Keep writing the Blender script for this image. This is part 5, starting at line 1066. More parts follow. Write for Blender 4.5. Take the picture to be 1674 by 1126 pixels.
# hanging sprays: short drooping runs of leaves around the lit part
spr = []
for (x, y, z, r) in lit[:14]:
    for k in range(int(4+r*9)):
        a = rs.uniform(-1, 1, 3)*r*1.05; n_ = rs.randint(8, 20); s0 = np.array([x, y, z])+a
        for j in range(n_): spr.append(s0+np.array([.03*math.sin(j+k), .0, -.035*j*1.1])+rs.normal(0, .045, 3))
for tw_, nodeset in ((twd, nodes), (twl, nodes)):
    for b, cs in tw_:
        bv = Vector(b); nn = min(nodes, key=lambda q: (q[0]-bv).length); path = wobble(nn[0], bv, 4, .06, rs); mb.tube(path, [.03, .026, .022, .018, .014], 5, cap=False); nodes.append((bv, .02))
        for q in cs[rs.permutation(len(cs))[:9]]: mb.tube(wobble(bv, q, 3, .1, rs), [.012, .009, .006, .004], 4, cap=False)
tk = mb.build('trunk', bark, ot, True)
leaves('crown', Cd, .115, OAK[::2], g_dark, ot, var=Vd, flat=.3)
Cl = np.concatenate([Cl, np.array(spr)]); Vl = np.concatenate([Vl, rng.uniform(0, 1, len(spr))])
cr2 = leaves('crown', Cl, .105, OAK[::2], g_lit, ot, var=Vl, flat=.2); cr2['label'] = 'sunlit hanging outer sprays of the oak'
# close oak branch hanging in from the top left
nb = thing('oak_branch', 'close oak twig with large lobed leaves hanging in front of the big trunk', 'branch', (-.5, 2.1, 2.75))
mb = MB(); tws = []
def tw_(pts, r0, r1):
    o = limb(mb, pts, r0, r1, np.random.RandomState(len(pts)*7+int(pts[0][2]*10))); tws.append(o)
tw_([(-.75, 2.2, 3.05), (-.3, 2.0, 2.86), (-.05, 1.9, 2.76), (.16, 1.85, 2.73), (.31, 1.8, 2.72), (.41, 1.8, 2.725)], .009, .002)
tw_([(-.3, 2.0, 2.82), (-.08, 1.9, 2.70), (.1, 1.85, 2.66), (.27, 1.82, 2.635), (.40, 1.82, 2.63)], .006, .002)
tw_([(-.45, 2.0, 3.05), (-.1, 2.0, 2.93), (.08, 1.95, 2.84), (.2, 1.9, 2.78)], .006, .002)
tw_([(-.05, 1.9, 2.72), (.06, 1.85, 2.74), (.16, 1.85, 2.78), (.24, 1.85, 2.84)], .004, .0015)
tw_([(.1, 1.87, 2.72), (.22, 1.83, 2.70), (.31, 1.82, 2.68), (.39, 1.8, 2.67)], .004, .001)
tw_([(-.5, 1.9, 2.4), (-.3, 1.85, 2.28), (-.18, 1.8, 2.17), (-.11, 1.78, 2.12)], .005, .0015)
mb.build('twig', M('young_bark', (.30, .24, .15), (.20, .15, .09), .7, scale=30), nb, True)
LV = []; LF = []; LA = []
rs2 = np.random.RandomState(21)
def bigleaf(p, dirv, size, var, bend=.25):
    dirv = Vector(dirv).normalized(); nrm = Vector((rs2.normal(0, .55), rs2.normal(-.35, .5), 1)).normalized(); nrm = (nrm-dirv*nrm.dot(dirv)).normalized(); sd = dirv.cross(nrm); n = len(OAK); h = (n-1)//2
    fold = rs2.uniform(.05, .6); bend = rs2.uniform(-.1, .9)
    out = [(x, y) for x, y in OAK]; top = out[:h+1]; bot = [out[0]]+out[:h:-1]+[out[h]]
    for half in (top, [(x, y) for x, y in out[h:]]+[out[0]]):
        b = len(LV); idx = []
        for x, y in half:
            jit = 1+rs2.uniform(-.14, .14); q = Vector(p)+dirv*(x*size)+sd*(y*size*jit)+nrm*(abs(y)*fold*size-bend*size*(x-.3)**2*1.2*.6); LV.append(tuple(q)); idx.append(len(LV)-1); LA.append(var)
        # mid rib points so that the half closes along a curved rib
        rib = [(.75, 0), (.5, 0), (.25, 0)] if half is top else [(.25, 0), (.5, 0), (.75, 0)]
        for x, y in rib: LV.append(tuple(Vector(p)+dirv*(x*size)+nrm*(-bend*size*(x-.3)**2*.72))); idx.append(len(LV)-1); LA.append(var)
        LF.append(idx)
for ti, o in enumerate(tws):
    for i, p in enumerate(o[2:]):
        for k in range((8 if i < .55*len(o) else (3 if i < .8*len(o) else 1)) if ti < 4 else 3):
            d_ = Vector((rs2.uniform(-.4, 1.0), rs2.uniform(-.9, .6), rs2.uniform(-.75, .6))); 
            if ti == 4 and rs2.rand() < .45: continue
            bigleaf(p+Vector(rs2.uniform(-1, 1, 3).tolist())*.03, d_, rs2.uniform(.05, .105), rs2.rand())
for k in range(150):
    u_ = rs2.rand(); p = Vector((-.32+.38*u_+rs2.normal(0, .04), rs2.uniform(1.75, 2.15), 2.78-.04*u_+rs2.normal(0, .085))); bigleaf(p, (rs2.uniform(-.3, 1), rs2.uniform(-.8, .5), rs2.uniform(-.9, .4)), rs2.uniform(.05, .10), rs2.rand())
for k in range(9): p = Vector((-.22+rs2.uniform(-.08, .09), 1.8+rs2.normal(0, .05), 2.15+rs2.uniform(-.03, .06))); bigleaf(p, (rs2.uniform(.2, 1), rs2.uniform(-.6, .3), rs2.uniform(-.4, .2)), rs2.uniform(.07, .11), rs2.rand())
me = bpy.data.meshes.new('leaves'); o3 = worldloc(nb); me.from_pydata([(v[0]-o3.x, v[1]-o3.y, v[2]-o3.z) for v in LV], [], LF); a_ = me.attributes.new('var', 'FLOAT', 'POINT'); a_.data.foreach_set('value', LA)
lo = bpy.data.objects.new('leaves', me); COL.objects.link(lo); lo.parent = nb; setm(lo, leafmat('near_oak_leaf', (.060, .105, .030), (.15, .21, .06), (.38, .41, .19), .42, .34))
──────
What you will do:
Repeat exactly the lines from the one containing "leaves('crown', Cd, .115, OAK[::2], g_dark, ot, var=Vd, flat=.3)" to the one containing "Cl = np.concatenate([Cl, np.array(spr)]);", both lines included, and nothing else.

Answer for this exercise:
leaves('crown', Cd, .115, OAK[::2], g_dark, ot, var=Vd, flat=.3)
Cl = np.concatenate([Cl, np.array(spr)]); Vl = np.concatenate([Vl, rng.uniform(0, 1, len(spr))])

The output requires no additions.